Set exercise:
Give back the full material, exactly as it reads.

Material for this exercise:
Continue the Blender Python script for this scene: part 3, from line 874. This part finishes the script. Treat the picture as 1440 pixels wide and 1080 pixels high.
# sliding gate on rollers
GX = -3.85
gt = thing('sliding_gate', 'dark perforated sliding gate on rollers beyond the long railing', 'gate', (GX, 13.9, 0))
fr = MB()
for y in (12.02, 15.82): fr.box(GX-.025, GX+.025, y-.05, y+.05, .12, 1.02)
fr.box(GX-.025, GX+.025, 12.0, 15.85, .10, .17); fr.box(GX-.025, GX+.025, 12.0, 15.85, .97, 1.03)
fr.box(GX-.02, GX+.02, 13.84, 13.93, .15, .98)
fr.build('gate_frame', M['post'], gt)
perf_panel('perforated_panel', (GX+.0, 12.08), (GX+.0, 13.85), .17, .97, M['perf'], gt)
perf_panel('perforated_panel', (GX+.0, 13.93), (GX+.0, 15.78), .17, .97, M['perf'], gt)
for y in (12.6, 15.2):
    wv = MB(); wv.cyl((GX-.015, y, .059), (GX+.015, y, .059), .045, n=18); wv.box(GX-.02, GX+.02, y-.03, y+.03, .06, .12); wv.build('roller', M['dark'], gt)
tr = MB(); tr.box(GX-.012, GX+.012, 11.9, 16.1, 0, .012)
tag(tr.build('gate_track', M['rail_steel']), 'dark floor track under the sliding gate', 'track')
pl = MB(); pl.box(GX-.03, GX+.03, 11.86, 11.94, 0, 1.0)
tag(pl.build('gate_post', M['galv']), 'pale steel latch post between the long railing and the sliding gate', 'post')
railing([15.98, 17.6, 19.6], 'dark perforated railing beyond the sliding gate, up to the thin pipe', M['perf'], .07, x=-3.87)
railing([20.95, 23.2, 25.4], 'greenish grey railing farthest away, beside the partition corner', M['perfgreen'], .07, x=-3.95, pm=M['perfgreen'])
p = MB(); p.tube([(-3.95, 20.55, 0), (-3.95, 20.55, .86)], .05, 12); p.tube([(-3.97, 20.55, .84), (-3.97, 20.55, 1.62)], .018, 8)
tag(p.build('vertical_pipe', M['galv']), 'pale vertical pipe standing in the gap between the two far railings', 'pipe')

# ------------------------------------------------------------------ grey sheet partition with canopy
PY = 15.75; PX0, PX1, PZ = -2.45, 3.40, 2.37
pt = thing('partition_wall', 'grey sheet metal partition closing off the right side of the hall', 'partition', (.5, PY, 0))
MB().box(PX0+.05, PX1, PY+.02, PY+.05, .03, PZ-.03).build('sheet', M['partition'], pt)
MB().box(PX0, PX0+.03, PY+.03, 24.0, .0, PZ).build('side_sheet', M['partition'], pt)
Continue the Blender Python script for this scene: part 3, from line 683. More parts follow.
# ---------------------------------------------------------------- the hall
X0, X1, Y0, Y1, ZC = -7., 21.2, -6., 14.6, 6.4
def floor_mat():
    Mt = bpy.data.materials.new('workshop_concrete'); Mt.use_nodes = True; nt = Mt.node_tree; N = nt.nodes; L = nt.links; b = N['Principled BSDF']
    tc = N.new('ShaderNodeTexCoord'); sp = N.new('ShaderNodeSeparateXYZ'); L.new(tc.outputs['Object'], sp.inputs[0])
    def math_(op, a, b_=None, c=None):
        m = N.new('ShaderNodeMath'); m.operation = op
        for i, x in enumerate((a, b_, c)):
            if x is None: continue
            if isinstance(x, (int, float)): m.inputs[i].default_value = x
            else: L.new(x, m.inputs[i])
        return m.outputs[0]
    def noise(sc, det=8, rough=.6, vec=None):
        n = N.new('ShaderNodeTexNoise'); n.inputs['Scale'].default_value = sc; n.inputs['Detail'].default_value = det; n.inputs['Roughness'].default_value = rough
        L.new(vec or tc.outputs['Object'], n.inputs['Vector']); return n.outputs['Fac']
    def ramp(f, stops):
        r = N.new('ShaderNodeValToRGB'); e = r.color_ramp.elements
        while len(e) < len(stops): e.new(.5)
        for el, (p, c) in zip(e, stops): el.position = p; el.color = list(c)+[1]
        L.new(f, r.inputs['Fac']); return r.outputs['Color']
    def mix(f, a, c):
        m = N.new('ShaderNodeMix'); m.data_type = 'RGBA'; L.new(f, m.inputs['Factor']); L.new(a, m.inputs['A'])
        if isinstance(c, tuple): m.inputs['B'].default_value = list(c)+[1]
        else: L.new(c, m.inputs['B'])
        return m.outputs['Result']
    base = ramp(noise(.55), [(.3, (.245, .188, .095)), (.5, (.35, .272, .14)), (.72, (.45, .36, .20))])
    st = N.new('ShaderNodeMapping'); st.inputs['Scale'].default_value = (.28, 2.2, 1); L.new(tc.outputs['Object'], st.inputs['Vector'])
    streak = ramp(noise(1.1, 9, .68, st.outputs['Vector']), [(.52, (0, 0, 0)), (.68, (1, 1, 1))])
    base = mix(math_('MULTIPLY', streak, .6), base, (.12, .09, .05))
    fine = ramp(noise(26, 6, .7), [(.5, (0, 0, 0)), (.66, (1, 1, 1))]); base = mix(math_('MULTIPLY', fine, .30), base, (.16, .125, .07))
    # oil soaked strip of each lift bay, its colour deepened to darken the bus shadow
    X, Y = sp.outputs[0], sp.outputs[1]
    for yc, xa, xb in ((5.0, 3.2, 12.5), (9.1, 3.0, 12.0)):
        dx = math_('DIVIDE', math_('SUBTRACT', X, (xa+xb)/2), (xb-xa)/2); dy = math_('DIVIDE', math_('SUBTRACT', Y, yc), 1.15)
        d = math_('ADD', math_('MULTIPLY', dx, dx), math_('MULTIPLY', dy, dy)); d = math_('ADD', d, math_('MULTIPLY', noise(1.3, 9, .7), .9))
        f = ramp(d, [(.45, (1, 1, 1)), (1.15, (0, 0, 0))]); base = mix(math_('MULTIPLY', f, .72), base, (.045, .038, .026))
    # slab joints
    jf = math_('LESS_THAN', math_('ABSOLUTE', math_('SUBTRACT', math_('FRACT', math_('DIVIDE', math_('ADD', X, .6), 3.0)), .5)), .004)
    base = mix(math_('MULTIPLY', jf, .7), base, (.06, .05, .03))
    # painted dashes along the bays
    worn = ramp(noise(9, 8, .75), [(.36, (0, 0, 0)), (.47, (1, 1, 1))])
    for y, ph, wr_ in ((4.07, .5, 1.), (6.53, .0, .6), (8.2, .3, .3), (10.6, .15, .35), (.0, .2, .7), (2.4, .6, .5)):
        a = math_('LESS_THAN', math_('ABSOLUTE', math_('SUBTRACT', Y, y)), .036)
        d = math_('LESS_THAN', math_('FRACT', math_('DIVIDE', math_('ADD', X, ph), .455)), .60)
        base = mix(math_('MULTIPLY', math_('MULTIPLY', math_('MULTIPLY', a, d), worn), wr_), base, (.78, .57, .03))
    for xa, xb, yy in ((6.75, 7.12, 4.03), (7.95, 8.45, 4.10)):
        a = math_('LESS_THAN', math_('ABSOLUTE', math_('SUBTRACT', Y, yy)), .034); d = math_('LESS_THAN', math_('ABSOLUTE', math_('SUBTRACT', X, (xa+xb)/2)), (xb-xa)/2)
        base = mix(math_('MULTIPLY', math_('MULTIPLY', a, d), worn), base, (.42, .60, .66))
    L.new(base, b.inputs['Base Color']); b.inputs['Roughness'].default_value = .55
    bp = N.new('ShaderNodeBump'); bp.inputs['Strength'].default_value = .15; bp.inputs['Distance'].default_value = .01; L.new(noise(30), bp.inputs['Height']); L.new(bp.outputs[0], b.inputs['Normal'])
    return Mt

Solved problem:
Continue the Blender Python script for this scene: part 3, from line 874. This part finishes the script. Treat the picture as 1440 pixels wide and 1080 pixels high.
# sliding gate on rollers
GX = -3.85
gt = thing('sliding_gate', 'dark perforated sliding gate on rollers beyond the long railing', 'gate', (GX, 13.9, 0))
fr = MB()
for y in (12.02, 15.82): fr.box(GX-.025, GX+.025, y-.05, y+.05, .12, 1.02)
fr.box(GX-.025, GX+.025, 12.0, 15.85, .10, .17); fr.box(GX-.025, GX+.025, 12.0, 15.85, .97, 1.03)
fr.box(GX-.02, GX+.02, 13.84, 13.93, .15, .98)
fr.build('gate_frame', M['post'], gt)
perf_panel('perforated_panel', (GX+.0, 12.08), (GX+.0, 13.85), .17, .97, M['perf'], gt)
perf_panel('perforated_panel', (GX+.0, 13.93), (GX+.0, 15.78), .17, .97, M['perf'], gt)
for y in (12.6, 15.2):
    wv = MB(); wv.cyl((GX-.015, y, .059), (GX+.015, y, .059), .045, n=18); wv.box(GX-.02, GX+.02, y-.03, y+.03, .06, .12); wv.build('roller', M['dark'], gt)
tr = MB(); tr.box(GX-.012, GX+.012, 11.9, 16.1, 0, .012)
tag(tr.build('gate_track', M['rail_steel']), 'dark floor track under the sliding gate', 'track')
pl = MB(); pl.box(GX-.03, GX+.03, 11.86, 11.94, 0, 1.0)
tag(pl.build('gate_post', M['galv']), 'pale steel latch post between the long railing and the sliding gate', 'post')
railing([15.98, 17.6, 19.6], 'dark perforated railing beyond the sliding gate, up to the thin pipe', M['perf'], .07, x=-3.87)
railing([20.95, 23.2, 25.4], 'greenish grey railing farthest away, beside the partition corner', M['perfgreen'], .07, x=-3.95, pm=M['perfgreen'])
p = MB(); p.tube([(-3.95, 20.55, 0), (-3.95, 20.55, .86)], .05, 12); p.tube([(-3.97, 20.55, .84), (-3.97, 20.55, 1.62)], .018, 8)
tag(p.build('vertical_pipe', M['galv']), 'pale vertical pipe standing in the gap between the two far railings', 'pipe')

# ------------------------------------------------------------------ grey sheet partition with canopy
PY = 15.75; PX0, PX1, PZ = -2.45, 3.40, 2.37
pt = thing('partition_wall', 'grey sheet metal partition closing off the right side of the hall', 'partition', (.5, PY, 0))
MB().box(PX0+.05, PX1, PY+.02, PY+.05, .03, PZ-.03).build('sheet', M['partition'], pt)
MB().box(PX0, PX0+.03, PY+.03, 24.0, .0, PZ).build('side_sheet', M['partition'], pt)
Continue the Blender Python script for this scene: part 3, from line 683. More parts follow.
# ---------------------------------------------------------------- the hall
X0, X1, Y0, Y1, ZC = -7., 21.2, -6., 14.6, 6.4
def floor_mat():
    Mt = bpy.data.materials.new('workshop_concrete'); Mt.use_nodes = True; nt = Mt.node_tree; N = nt.nodes; L = nt.links; b = N['Principled BSDF']
    tc = N.new('ShaderNodeTexCoord'); sp = N.new('ShaderNodeSeparateXYZ'); L.new(tc.outputs['Object'], sp.inputs[0])
    def math_(op, a, b_=None, c=None):
        m = N.new('ShaderNodeMath'); m.operation = op
        for i, x in enumerate((a, b_, c)):
            if x is None: continue
            if isinstance(x, (int, float)): m.inputs[i].default_value = x
            else: L.new(x, m.inputs[i])
        return m.outputs[0]
    def noise(sc, det=8, rough=.6, vec=None):
        n = N.new('ShaderNodeTexNoise'); n.inputs['Scale'].default_value = sc; n.inputs['Detail'].default_value = det; n.inputs['Roughness'].default_value = rough
        L.new(vec or tc.outputs['Object'], n.inputs['Vector']); return n.outputs['Fac']
    def ramp(f, stops):
        r = N.new('ShaderNodeValToRGB'); e = r.color_ramp.elements
        while len(e) < len(stops): e.new(.5)
        for el, (p, c) in zip(e, stops): el.position = p; el.color = list(c)+[1]
        L.new(f, r.inputs['Fac']); return r.outputs['Color']
    def mix(f, a, c):
        m = N.new('ShaderNodeMix'); m.data_type = 'RGBA'; L.new(f, m.inputs['Factor']); L.new(a, m.inputs['A'])
        if isinstance(c, tuple): m.inputs['B'].default_value = list(c)+[1]
        else: L.new(c, m.inputs['B'])
        return m.outputs['Result']
    base = ramp(noise(.55), [(.3, (.245, .188, .095)), (.5, (.35, .272, .14)), (.72, (.45, .36, .20))])
    st = N.new('ShaderNodeMapping'); st.inputs['Scale'].default_value = (.28, 2.2, 1); L.new(tc.outputs['Object'], st.inputs['Vector'])
    streak = ramp(noise(1.1, 9, .68, st.outputs['Vector']), [(.52, (0, 0, 0)), (.68, (1, 1, 1))])
    base = mix(math_('MULTIPLY', streak, .6), base, (.12, .09, .05))
    fine = ramp(noise(26, 6, .7), [(.5, (0, 0, 0)), (.66, (1, 1, 1))]); base = mix(math_('MULTIPLY', fine, .30), base, (.16, .125, .07))
    # oil soaked strip of each lift bay, its colour deepened to darken the bus shadow
    X, Y = sp.outputs[0], sp.outputs[1]
    for yc, xa, xb in ((5.0, 3.2, 12.5), (9.1, 3.0, 12.0)):
        dx = math_('DIVIDE', math_('SUBTRACT', X, (xa+xb)/2), (xb-xa)/2); dy = math_('DIVIDE', math_('SUBTRACT', Y, yc), 1.15)
        d = math_('ADD', math_('MULTIPLY', dx, dx), math_('MULTIPLY', dy, dy)); d = math_('ADD', d, math_('MULTIPLY', noise(1.3, 9, .7), .9))
        f = ramp(d, [(.45, (1, 1, 1)), (1.15, (0, 0, 0))]); base = mix(math_('MULTIPLY', f, .72), base, (.045, .038, .026))
    # slab joints
    jf = math_('LESS_THAN', math_('ABSOLUTE', math_('SUBTRACT', math_('FRACT', math_('DIVIDE', math_('ADD', X, .6), 3.0)), .5)), .004)
    base = mix(math_('MULTIPLY', jf, .7), base, (.06, .05, .03))
    # painted dashes along the bays
    worn = ramp(noise(9, 8, .75), [(.36, (0, 0, 0)), (.47, (1, 1, 1))])
    for y, ph, wr_ in ((4.07, .5, 1.), (6.53, .0, .6), (8.2, .3, .3), (10.6, .15, .35), (.0, .2, .7), (2.4, .6, .5)):
        a = math_('LESS_THAN', math_('ABSOLUTE', math_('SUBTRACT', Y, y)), .036)
        d = math_('LESS_THAN', math_('FRACT', math_('DIVIDE', math_('ADD', X, ph), .455)), .60)
        base = mix(math_('MULTIPLY', math_('MULTIPLY', math_('MULTIPLY', a, d), worn), wr_), base, (.78, .57, .03))
    for xa, xb, yy in ((6.75, 7.12, 4.03), (7.95, 8.45, 4.10)):
        a = math_('LESS_THAN', math_('ABSOLUTE', math_('SUBTRACT', Y, yy)), .034); d = math_('LESS_THAN', math_('ABSOLUTE', math_('SUBTRACT', X, (xa+xb)/2)), (xb-xa)/2)
        base = mix(math_('MULTIPLY', math_('MULTIPLY', a, d), worn), base, (.42, .60, .66))
    L.new(base, b.inputs['Base Color']); b.inputs['Roughness'].default_value = .55
    bp = N.new('ShaderNodeBump'); bp.inputs['Strength'].default_value = .15; bp.inputs['Distance'].default_value = .01; L.new(noise(30), bp.inputs['Height']); L.new(bp.outputs[0], b.inputs['Normal'])
    return Mt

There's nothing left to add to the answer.